**Given instruction**
Write out each line of the listing as it stands, without the images.

**Data extract**
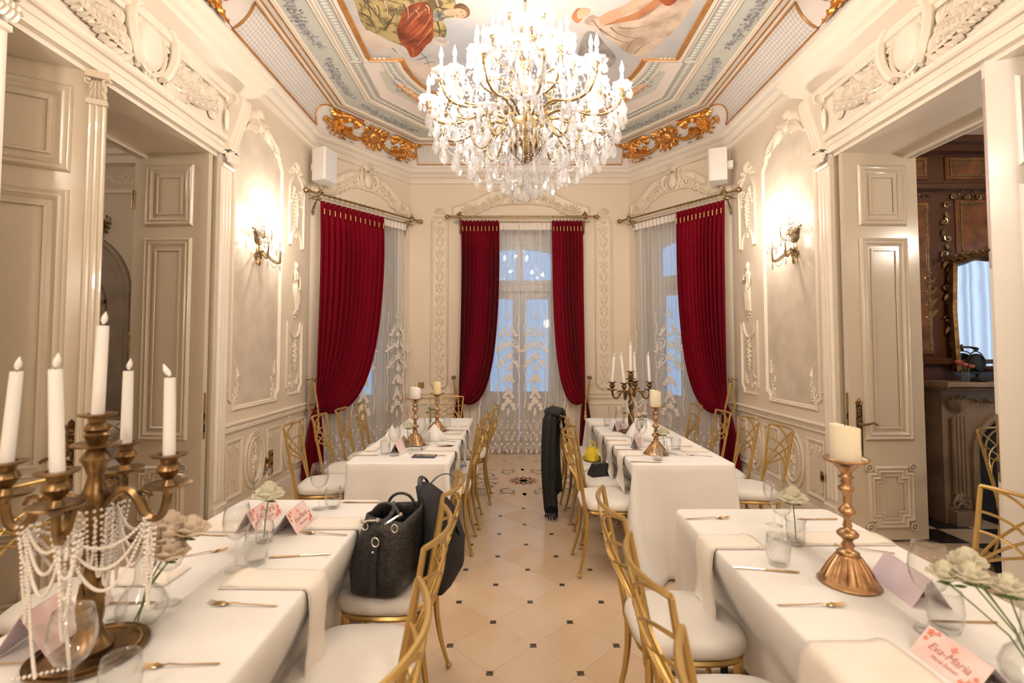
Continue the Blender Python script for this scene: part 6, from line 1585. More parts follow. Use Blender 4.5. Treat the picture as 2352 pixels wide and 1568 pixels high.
# napkins
def napkin(a, edge, wdt, drop, label, sgn, skew=0.0, flare=.3, seed=0, flat=False, z0=TZ+.0015):
    """folded strip lying on the table from a = (x, y), running to the edge x and hanging over it"""
    r_ = random.Random(seed); L = abs(edge-a[0]); t0 = .007; path = []
    n1 = 8
    for i in range(n1+1): path.append((a[0]+(edge-a[0])*i/n1, z0))
    if not flat:
        path += [(edge+sgn*.010, z0-.003), (edge+sgn*.016, z0-.014)]
        for i in range(1, 8): path.append((edge+sgn*(.018+.004*sin(i)), z0-.014-drop*i/7))
    S_ = len(path); NU = 8; vs = []
    for layer in (0, 1):
        for k, (x, z) in enumerate(path):
            f = max(0, (k-n1)/(S_-n1)) if not flat else 0
            for i in range(NU+1):
                u = i/NU-.5; y = a[1]+skew*(x-a[0])+u*wdt*(1+flare*f)
                th = t0*(.5+.9*math.sin(PI*i/NU)**.5)*layer
                if k <= n1: X, Z = x, z+th+(.006*math.sin(PI*min(1, k/2.0)) if layer and k < 3 else 0)
                else: X, Z = x+sgn*th*.8, z + f*u*.10*(1 if seed % 2 else -1) - f*abs(u)*.05
                if k > n1+1: X += sgn*.012*sin(7*u+seed)*f
                vs.append((X, y, Z))
    b = MB(); m_ = NU+1; H = S_*m_
    f_ = [(k*m_+i, k*m_+i+1, (k+1)*m_+i+1, (k+1)*m_+i) for k in range(S_-1) for i in range(NU)]
    b.v = vs; b.f = [tuple(reversed(q)) for q in f_] + [tuple(i+H for i in q) for q in f_]
    for k in range(S_-1):
        for i in (0, NU): p_, q_ = k*m_+i, (k+1)*m_+i; b.f.append((p_, q_, q_+H, p_+H))
    for k in (0, S_-1):
        for i in range(NU): p_ = k*m_+i; b.f.append((p_, p_+1, p_+1+H, p_+H))
    o = b.build('napkin', 'napkin', auto=False); return tag(o, label, 'napkin', 'folded ivory napkins')
def nap(px, py, edge, wdt, drop, label, sgn, **k): p = T(px, py); return napkin((p.x, p.y), edge, wdt, drop, label, sgn, **k)
nap(528, 1330, -.655, .135, .27, 'ivory napkin hanging off the near left table over the seat, foreground', 1, seed=1, skew=-.02)
nap(715, 1203, -.655, .14, .22, 'ivory napkin hanging off the near left table beside the black tote bag', 1, seed=2)
nap(1738, 1245, .775, .14, .25, 'ivory napkin hanging off the near right table over the empty seat', -1, seed=3, skew=.0)
nap(2110, 1530, .775, .20, .28, 'large ivory napkin at the bottom edge of the near right table', -1, seed=4, skew=.02)
nap(2030, 1238, 1.13, .13, 0, 'ivory napkin with folded orange-tinted corner behind the brass candlestick', -1, seed=5, flat=True)
nap(410, 1325, -1.36, .13, .15, 'ivory napkin lying behind the round glass vase, near left table', -1, seed=6)
nap(1475, 1052-10, .795, .15, .18, 'first ivory napkin hanging off the aisle side of the far right table', -1, seed=1, flare=.6)
nap(1450, 1018, .795, .15, .18, 'second ivory napkin hanging off the aisle side of the far right table', -1, seed=3, flare=.6)
nap(1430, 998, .795, .15, .18, 'third ivory napkin hanging off the aisle side of the far right table', -1, seed=5, flare=.6)
nap(1395, 974, .795, .15, .18, 'ivory napkin at the window end of the far right table, aisle side', -1, seed=7, flare=.5)
nap(975, 1032, -.42, .15, .18, 'ivory napkin behind the phones, hanging off the far left table', 1, seed=2, flare=.5)
nap(1000, 1006, -.42, .15, .18, 'middle ivory napkin hanging off the aisle side of the far left table', 1, seed=4, flare=.5)
nap(1022, 985, -.42, .15, .18, 'ivory napkin nearest the window on the aisle side of the far left table', 1, seed=6, flare=.5)
nap(868, 1032, -1.09, .14, 0, 'ivory napkin lying on the wall side of the far left table', -1, seed=8, flat=True)
nap(1560, 1034, 1.44, .14, 0, 'ivory napkin lying on the wall side of the far right table', 1, seed=9, flat=True)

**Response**
Continue the Blender Python script for this scene: part 6, from line 1585. More parts follow. Use Blender 4.5. Treat the picture as 2352 pixels wide and 1568 pixels high.
# napkins
def napkin(a, edge, wdt, drop, label, sgn, skew=0.0, flare=.3, seed=0, flat=False, z0=TZ+.0015):
    """folded strip lying on the table from a = (x, y), running to the edge x and hanging over it"""
    r_ = random.Random(seed); L = abs(edge-a[0]); t0 = .007; path = []
    n1 = 8
    for i in range(n1+1): path.append((a[0]+(edge-a[0])*i/n1, z0))
    if not flat:
        path += [(edge+sgn*.010, z0-.003), (edge+sgn*.016, z0-.014)]
        for i in range(1, 8): path.append((edge+sgn*(.018+.004*sin(i)), z0-.014-drop*i/7))
    S_ = len(path); NU = 8; vs = []
    for layer in (0, 1):
        for k, (x, z) in enumerate(path):
            f = max(0, (k-n1)/(S_-n1)) if not flat else 0
            for i in range(NU+1):
                u = i/NU-.5; y = a[1]+skew*(x-a[0])+u*wdt*(1+flare*f)
                th = t0*(.5+.9*math.sin(PI*i/NU)**.5)*layer
                if k <= n1: X, Z = x, z+th+(.006*math.sin(PI*min(1, k/2.0)) if layer and k < 3 else 0)
                else: X, Z = x+sgn*th*.8, z + f*u*.10*(1 if seed % 2 else -1) - f*abs(u)*.05
                if k > n1+1: X += sgn*.012*sin(7*u+seed)*f
                vs.append((X, y, Z))
    b = MB(); m_ = NU+1; H = S_*m_
    f_ = [(k*m_+i, k*m_+i+1, (k+1)*m_+i+1, (k+1)*m_+i) for k in range(S_-1) for i in range(NU)]
    b.v = vs; b.f = [tuple(reversed(q)) for q in f_] + [tuple(i+H for i in q) for q in f_]
    for k in range(S_-1):
        for i in (0, NU): p_, q_ = k*m_+i, (k+1)*m_+i; b.f.append((p_, q_, q_+H, p_+H))
    for k in (0, S_-1):
        for i in range(NU): p_ = k*m_+i; b.f.append((p_, p_+1, p_+1+H, p_+H))
    o = b.build('napkin', 'napkin', auto=False); return tag(o, label, 'napkin', 'folded ivory napkins')
def nap(px, py, edge, wdt, drop, label, sgn, **k): p = T(px, py); return napkin((p.x, p.y), edge, wdt, drop, label, sgn, **k)
nap(528, 1330, -.655, .135, .27, 'ivory napkin hanging off the near left table over the seat, foreground', 1, seed=1, skew=-.02)
nap(715, 1203, -.655, .14, .22, 'ivory napkin hanging off the near left table beside the black tote bag', 1, seed=2)
nap(1738, 1245, .775, .14, .25, 'ivory napkin hanging off the near right table over the empty seat', -1, seed=3, skew=.0)
nap(2110, 1530, .775, .20, .28, 'large ivory napkin at the bottom edge of the near right table', -1, seed=4, skew=.02)
nap(2030, 1238, 1.13, .13, 0, 'ivory napkin with folded orange-tinted corner behind the brass candlestick', -1, seed=5, flat=True)
nap(410, 1325, -1.36, .13, .15, 'ivory napkin lying behind the round glass vase, near left table', -1, seed=6)
nap(1475, 1052-10, .795, .15, .18, 'first ivory napkin hanging off the aisle side of the far right table', -1, seed=1, flare=.6)
nap(1450, 1018, .795, .15, .18, 'second ivory napkin hanging off the aisle side of the far right table', -1, seed=3, flare=.6)
nap(1430, 998, .795, .15, .18, 'third ivory napkin hanging off the aisle side of the far right table', -1, seed=5, flare=.6)
nap(1395, 974, .795, .15, .18, 'ivory napkin at the window end of the far right table, aisle side', -1, seed=7, flare=.5)
nap(975, 1032, -.42, .15, .18, 'ivory napkin behind the phones, hanging off the far left table', 1, seed=2, flare=.5)
nap(1000, 1006, -.42, .15, .18, 'middle ivory napkin hanging off the aisle side of the far left table', 1, seed=4, flare=.5)
nap(1022, 985, -.42, .15, .18, 'ivory napkin nearest the window on the aisle side of the far left table', 1, seed=6, flare=.5)
nap(868, 1032, -1.09, .14, 0, 'ivory napkin lying on the wall side of the far left table', -1, seed=8, flat=True)
nap(1560, 1034, 1.44, .14, 0, 'ivory napkin lying on the wall side of the far right table', 1, seed=9, flat=True)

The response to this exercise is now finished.